The four-year fraud was not exposed until January of 2013, shortly after Te'o and Notre Dame lost the national championship game to Alabama, 42-14. Te'o was one of the most honored players in college football history in 2012 as he won the Ronnie Lott Trophy, the Chuck Bednarik Award, the Bronko Nagurski Trophy, the Butkus Award, the Lombardi Award and the Walter Camp Award and finished second for the Heisman Trophy to Johnny Manziel.
Te'o Not Completely Innocent In Scheme
Those accolades partly came about because Te'o kept milking the story of his girlfriend Lennay's death on Sept. 12, 2012, which Tuiasosopo—disguising his voice as a family member of Lennay's—told him about. Tuiasosopo devilishly decided to end his fake person on about the same day that Te'o's real grandmother, Annette Santiago, died.
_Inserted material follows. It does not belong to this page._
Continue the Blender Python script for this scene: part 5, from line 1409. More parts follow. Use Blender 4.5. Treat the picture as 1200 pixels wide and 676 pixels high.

Manti Te'o is not completely innocent, though. The documentary reveals that he seemed to enjoy the sympathy he was receiving for the death of his fake girlfriend, with whom he was obviously not very close. And he kept letting the story grow, even though his doubts that she really existed starting getting stronger late in 2012.
But Te'o kept telling reporters late that season that the last thing Lennay told him was "I love you," even though he had his doubts at the time.
"He really wanted to be something that transcended college football," national TV journalist Alex Flanagan, who covered Notre Dame at the time, says in the show. And he sure did.
Te'o kept talking about his dead girlfriend in several interviews, but never added the detail that he had never actually met her face-to-face. And he kept perpetuating the myth.
Deadspin's Role In Te'o Saga
One of the more interesting parts of the documentary is how Deadspin broke the story of the hoax on Jan. 16, 2013. Deadspin embarrassed major news entities like ESPN, Sports Illustrated and the New York Times, none of which bothered to check simple facts. For example, Lennay Kekua's name never appeared anywhere on various internet searches unless connected to Te'o. There were also no death notices to be found about Kekua anywhere either. Duh!
"To me, this was a story about how the most powerful media companies in the world didn't fact check things that they published," says then-Deadspin writer Tim Burke in the documentary. He broke the story along with unpaid intern/college student Jack Dickey.
"And Deadspin, a blog with eight employees, did," Burke said.
"The opportunity to make ESPN look stupid," said Dickey, who began the exclusive story's process after getting an email tip. "Oh my God! That was what we were there for."